--- START OF Dataset content ---
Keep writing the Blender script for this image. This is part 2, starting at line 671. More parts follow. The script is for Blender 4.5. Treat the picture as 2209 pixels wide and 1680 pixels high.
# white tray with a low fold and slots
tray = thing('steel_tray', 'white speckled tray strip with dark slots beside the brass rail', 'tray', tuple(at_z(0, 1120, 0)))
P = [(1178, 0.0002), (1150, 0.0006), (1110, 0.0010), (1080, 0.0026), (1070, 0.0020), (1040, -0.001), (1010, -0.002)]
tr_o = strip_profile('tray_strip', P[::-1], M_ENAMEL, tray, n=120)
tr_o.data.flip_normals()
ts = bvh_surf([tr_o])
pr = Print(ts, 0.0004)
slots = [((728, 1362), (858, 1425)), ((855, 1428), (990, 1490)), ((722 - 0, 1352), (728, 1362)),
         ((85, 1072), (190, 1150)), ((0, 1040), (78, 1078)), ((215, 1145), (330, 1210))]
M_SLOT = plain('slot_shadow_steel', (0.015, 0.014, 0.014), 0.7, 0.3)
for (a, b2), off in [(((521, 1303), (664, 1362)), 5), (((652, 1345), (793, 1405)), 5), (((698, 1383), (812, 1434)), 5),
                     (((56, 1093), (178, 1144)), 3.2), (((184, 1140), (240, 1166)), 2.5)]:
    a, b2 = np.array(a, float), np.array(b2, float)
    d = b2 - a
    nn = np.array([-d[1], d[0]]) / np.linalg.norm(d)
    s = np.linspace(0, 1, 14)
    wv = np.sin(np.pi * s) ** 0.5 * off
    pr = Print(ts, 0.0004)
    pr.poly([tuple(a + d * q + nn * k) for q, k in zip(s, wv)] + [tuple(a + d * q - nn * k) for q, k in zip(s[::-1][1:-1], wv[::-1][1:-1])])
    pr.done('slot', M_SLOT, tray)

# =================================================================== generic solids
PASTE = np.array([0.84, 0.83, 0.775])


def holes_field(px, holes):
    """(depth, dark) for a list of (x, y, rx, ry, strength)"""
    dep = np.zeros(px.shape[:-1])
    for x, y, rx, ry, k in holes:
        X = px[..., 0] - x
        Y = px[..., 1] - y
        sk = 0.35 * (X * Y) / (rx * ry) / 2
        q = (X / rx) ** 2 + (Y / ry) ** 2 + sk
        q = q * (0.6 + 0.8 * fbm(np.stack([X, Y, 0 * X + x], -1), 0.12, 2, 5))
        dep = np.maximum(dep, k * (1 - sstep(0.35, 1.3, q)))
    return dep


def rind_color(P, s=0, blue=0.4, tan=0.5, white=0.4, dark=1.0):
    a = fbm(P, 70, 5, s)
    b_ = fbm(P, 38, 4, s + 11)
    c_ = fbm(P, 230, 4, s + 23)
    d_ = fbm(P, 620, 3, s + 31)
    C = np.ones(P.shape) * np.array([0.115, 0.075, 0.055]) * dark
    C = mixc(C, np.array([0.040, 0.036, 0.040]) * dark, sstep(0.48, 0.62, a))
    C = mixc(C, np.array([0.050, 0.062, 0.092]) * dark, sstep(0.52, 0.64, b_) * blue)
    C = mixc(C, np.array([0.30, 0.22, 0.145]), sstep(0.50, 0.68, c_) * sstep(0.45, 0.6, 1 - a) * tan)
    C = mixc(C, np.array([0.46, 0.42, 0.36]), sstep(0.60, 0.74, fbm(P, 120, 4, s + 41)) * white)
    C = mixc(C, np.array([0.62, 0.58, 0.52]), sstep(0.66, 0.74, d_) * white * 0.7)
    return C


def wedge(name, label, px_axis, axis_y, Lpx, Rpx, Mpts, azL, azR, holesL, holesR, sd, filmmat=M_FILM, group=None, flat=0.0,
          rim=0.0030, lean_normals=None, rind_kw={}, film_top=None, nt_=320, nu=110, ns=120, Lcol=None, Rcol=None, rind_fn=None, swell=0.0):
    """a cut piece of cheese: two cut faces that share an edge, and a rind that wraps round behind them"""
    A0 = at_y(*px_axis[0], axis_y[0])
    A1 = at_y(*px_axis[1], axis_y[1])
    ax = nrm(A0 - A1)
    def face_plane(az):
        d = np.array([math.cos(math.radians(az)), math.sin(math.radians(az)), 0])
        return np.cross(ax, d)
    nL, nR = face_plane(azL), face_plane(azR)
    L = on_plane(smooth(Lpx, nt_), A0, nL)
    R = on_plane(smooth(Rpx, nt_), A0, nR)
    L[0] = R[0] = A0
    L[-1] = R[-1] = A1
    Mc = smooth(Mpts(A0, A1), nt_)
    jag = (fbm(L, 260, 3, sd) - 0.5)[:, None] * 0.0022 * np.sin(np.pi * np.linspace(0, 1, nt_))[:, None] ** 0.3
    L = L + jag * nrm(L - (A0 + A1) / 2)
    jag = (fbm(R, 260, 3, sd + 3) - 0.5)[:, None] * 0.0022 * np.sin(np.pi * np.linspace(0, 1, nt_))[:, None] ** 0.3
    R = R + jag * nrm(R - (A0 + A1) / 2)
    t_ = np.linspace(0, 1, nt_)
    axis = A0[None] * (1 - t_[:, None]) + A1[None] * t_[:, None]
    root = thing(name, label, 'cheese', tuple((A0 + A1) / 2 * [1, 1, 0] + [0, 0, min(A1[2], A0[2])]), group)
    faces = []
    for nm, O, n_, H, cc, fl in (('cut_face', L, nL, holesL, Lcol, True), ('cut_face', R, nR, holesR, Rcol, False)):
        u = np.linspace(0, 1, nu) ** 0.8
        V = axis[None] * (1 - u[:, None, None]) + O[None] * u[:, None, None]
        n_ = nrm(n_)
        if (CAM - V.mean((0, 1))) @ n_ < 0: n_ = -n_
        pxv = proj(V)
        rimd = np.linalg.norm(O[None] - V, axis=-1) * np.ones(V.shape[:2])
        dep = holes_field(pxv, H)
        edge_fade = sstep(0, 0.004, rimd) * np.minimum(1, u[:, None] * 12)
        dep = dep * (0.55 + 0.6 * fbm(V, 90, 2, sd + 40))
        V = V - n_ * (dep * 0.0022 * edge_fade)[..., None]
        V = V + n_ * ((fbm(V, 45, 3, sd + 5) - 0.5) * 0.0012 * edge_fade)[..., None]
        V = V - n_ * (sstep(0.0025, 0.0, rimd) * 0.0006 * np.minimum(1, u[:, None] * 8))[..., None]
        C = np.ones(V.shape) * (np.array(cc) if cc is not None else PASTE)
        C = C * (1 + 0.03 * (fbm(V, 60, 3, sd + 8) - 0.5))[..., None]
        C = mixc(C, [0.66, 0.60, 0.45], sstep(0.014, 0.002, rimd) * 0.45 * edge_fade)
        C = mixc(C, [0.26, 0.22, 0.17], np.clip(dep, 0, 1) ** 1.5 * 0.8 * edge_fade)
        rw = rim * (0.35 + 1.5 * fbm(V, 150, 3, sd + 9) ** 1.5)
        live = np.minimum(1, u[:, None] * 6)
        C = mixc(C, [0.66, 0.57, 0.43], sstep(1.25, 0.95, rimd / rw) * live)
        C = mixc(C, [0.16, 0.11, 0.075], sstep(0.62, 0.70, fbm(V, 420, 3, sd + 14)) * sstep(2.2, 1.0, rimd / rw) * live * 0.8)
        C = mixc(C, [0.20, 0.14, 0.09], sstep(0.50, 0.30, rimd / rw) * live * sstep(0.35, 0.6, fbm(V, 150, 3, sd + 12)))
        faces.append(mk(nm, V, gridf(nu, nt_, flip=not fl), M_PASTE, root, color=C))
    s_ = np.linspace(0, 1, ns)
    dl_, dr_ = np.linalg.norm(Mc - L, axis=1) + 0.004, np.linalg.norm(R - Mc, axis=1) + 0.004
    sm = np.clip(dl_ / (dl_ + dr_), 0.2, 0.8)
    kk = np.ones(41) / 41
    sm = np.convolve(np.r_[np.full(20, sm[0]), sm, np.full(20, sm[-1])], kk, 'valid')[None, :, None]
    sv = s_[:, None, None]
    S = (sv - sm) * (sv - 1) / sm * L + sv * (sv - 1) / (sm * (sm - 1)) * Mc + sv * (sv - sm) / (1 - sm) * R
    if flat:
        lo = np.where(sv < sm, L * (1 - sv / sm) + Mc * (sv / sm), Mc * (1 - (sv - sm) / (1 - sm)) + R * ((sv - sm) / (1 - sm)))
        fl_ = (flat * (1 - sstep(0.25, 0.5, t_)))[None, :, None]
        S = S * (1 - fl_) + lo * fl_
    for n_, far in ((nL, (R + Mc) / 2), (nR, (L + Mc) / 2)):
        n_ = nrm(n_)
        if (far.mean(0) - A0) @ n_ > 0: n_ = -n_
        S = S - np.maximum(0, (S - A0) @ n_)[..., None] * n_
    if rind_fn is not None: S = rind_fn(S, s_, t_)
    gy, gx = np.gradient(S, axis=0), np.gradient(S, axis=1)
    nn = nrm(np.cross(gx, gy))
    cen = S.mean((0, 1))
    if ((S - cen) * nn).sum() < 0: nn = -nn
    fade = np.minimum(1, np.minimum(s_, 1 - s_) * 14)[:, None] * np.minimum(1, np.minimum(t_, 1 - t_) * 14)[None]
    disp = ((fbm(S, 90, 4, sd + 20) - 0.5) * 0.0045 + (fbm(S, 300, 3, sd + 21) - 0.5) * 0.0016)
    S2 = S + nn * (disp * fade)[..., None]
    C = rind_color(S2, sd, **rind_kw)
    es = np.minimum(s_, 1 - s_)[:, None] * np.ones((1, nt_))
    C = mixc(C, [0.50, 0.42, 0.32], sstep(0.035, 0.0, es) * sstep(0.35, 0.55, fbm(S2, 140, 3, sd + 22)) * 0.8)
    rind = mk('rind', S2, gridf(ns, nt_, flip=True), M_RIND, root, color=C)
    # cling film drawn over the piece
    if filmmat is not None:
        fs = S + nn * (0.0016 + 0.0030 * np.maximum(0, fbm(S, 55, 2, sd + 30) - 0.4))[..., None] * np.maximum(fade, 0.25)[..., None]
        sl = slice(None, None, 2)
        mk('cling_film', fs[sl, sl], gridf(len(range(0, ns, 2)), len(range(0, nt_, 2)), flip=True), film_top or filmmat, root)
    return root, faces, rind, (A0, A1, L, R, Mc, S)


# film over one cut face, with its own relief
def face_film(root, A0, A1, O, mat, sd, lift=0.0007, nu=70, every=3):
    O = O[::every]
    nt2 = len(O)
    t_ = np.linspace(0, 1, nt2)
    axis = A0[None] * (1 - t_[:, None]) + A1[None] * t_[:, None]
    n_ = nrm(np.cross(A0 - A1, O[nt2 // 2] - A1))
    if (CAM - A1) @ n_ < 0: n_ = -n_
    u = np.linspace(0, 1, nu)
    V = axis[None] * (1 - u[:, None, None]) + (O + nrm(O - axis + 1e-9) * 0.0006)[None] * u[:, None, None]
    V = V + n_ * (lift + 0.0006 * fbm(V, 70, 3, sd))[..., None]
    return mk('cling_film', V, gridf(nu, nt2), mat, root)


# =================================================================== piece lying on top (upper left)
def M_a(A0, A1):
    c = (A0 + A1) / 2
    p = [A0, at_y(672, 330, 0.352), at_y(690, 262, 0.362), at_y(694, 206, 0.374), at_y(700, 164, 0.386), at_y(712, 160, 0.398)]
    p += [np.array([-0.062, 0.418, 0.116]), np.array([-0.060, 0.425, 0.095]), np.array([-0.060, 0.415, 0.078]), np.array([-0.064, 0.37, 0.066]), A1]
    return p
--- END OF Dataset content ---
Each line from the one containing "C = np.ones(V.shape)" through the one containing "C = mixc(C, [0.66, 0.60, 0.45], sstep(0.014, 0.002, rimd)" must be retyped exactly, the first and last of these included.

### Full answer
        C = np.ones(V.shape) * (np.array(cc) if cc is not None else PASTE)
        C = C * (1 + 0.03 * (fbm(V, 60, 3, sd + 8) - 0.5))[..., None]
        C = mixc(C, [0.66, 0.60, 0.45], sstep(0.014, 0.002, rimd) * 0.45 * edge_fade)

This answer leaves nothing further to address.